_RECORD LIST_:
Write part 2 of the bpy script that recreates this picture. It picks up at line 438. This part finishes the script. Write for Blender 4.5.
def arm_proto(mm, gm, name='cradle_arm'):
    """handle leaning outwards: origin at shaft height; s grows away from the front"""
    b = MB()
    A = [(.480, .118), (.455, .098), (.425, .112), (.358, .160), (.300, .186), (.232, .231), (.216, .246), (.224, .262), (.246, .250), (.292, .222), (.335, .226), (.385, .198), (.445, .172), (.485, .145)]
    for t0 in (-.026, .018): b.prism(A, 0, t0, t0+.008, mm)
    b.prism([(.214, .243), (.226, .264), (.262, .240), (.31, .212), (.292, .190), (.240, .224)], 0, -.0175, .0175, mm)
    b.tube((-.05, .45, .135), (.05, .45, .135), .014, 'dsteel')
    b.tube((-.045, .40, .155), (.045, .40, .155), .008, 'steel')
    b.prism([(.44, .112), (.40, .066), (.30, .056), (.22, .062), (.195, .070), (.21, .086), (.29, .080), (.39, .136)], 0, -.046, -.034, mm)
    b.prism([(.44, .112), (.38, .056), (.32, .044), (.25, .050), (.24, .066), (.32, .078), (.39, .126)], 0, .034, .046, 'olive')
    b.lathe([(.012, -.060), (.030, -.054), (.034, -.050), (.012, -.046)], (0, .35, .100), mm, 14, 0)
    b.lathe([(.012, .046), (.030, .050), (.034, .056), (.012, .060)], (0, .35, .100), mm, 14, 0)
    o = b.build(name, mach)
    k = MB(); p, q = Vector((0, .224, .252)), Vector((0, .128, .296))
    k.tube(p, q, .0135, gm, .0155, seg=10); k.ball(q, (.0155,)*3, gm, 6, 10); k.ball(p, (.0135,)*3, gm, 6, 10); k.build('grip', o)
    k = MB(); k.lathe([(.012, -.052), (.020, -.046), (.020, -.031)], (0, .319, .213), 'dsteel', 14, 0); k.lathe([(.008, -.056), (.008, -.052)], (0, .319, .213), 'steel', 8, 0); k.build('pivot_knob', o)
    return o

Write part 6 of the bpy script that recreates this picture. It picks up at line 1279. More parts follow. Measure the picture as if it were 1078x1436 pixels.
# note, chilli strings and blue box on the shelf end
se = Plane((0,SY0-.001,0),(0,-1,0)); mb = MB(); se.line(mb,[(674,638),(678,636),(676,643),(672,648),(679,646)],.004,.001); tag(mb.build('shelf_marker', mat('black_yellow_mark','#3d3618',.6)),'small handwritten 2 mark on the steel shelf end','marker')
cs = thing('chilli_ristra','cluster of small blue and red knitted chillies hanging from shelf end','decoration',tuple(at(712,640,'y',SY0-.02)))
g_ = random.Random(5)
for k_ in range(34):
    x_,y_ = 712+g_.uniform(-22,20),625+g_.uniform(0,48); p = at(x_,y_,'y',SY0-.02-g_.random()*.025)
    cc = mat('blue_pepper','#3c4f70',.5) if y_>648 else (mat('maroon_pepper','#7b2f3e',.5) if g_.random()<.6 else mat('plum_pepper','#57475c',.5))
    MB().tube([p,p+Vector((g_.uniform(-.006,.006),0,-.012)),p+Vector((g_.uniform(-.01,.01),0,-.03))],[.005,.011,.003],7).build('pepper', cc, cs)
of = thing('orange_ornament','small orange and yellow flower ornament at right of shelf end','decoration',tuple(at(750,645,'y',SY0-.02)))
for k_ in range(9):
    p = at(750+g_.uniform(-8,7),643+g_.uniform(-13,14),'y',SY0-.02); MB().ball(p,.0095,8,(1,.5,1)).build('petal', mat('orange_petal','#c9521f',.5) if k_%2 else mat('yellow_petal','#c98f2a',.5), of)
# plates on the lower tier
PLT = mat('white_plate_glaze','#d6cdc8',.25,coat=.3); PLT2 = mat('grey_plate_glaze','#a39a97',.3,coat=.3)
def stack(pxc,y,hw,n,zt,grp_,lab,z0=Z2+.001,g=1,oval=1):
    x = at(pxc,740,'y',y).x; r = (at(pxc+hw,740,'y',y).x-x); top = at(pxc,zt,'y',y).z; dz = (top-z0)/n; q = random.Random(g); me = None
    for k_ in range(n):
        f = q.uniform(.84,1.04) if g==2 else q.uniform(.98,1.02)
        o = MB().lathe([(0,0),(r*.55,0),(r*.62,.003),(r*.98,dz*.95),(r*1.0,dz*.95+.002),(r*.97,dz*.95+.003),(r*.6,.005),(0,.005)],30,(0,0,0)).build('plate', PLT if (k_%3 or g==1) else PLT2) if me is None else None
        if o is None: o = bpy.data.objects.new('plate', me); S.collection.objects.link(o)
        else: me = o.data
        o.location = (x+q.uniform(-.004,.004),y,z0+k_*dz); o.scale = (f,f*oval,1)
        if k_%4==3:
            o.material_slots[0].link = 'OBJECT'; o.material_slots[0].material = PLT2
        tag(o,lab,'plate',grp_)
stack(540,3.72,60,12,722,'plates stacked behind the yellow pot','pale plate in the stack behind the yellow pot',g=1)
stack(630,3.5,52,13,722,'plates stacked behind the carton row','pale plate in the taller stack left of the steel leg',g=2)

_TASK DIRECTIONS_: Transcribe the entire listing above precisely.

_SOLUTION TO THE EXERCISE_:
Write part 2 of the bpy script that recreates this picture. It picks up at line 438. This part finishes the script. Write for Blender 4.5.
def arm_proto(mm, gm, name='cradle_arm'):
    """handle leaning outwards: origin at shaft height; s grows away from the front"""
    b = MB()
    A = [(.480, .118), (.455, .098), (.425, .112), (.358, .160), (.300, .186), (.232, .231), (.216, .246), (.224, .262), (.246, .250), (.292, .222), (.335, .226), (.385, .198), (.445, .172), (.485, .145)]
    for t0 in (-.026, .018): b.prism(A, 0, t0, t0+.008, mm)
    b.prism([(.214, .243), (.226, .264), (.262, .240), (.31, .212), (.292, .190), (.240, .224)], 0, -.0175, .0175, mm)
    b.tube((-.05, .45, .135), (.05, .45, .135), .014, 'dsteel')
    b.tube((-.045, .40, .155), (.045, .40, .155), .008, 'steel')
    b.prism([(.44, .112), (.40, .066), (.30, .056), (.22, .062), (.195, .070), (.21, .086), (.29, .080), (.39, .136)], 0, -.046, -.034, mm)
    b.prism([(.44, .112), (.38, .056), (.32, .044), (.25, .050), (.24, .066), (.32, .078), (.39, .126)], 0, .034, .046, 'olive')
    b.lathe([(.012, -.060), (.030, -.054), (.034, -.050), (.012, -.046)], (0, .35, .100), mm, 14, 0)
    b.lathe([(.012, .046), (.030, .050), (.034, .056), (.012, .060)], (0, .35, .100), mm, 14, 0)
    o = b.build(name, mach)
    k = MB(); p, q = Vector((0, .224, .252)), Vector((0, .128, .296))
    k.tube(p, q, .0135, gm, .0155, seg=10); k.ball(q, (.0155,)*3, gm, 6, 10); k.ball(p, (.0135,)*3, gm, 6, 10); k.build('grip', o)
    k = MB(); k.lathe([(.012, -.052), (.020, -.046), (.020, -.031)], (0, .319, .213), 'dsteel', 14, 0); k.lathe([(.008, -.056), (.008, -.052)], (0, .319, .213), 'steel', 8, 0); k.build('pivot_knob', o)
    return o

Write part 6 of the bpy script that recreates this picture. It picks up at line 1279. More parts follow. Measure the picture as if it were 1078x1436 pixels.
# note, chilli strings and blue box on the shelf end
se = Plane((0,SY0-.001,0),(0,-1,0)); mb = MB(); se.line(mb,[(674,638),(678,636),(676,643),(672,648),(679,646)],.004,.001); tag(mb.build('shelf_marker', mat('black_yellow_mark','#3d3618',.6)),'small handwritten 2 mark on the steel shelf end','marker')
cs = thing('chilli_ristra','cluster of small blue and red knitted chillies hanging from shelf end','decoration',tuple(at(712,640,'y',SY0-.02)))
g_ = random.Random(5)
for k_ in range(34):
    x_,y_ = 712+g_.uniform(-22,20),625+g_.uniform(0,48); p = at(x_,y_,'y',SY0-.02-g_.random()*.025)
    cc = mat('blue_pepper','#3c4f70',.5) if y_>648 else (mat('maroon_pepper','#7b2f3e',.5) if g_.random()<.6 else mat('plum_pepper','#57475c',.5))
    MB().tube([p,p+Vector((g_.uniform(-.006,.006),0,-.012)),p+Vector((g_.uniform(-.01,.01),0,-.03))],[.005,.011,.003],7).build('pepper', cc, cs)
of = thing('orange_ornament','small orange and yellow flower ornament at right of shelf end','decoration',tuple(at(750,645,'y',SY0-.02)))
for k_ in range(9):
    p = at(750+g_.uniform(-8,7),643+g_.uniform(-13,14),'y',SY0-.02); MB().ball(p,.0095,8,(1,.5,1)).build('petal', mat('orange_petal','#c9521f',.5) if k_%2 else mat('yellow_petal','#c98f2a',.5), of)
# plates on the lower tier
PLT = mat('white_plate_glaze','#d6cdc8',.25,coat=.3); PLT2 = mat('grey_plate_glaze','#a39a97',.3,coat=.3)
def stack(pxc,y,hw,n,zt,grp_,lab,z0=Z2+.001,g=1,oval=1):
    x = at(pxc,740,'y',y).x; r = (at(pxc+hw,740,'y',y).x-x); top = at(pxc,zt,'y',y).z; dz = (top-z0)/n; q = random.Random(g); me = None
    for k_ in range(n):
        f = q.uniform(.84,1.04) if g==2 else q.uniform(.98,1.02)
        o = MB().lathe([(0,0),(r*.55,0),(r*.62,.003),(r*.98,dz*.95),(r*1.0,dz*.95+.002),(r*.97,dz*.95+.003),(r*.6,.005),(0,.005)],30,(0,0,0)).build('plate', PLT if (k_%3 or g==1) else PLT2) if me is None else None
        if o is None: o = bpy.data.objects.new('plate', me); S.collection.objects.link(o)
        else: me = o.data
        o.location = (x+q.uniform(-.004,.004),y,z0+k_*dz); o.scale = (f,f*oval,1)
        if k_%4==3:
            o.material_slots[0].link = 'OBJECT'; o.material_slots[0].material = PLT2
        tag(o,lab,'plate',grp_)
stack(540,3.72,60,12,722,'plates stacked behind the yellow pot','pale plate in the stack behind the yellow pot',g=1)
stack(630,3.5,52,13,722,'plates stacked behind the carton row','pale plate in the taller stack left of the steel leg',g=2)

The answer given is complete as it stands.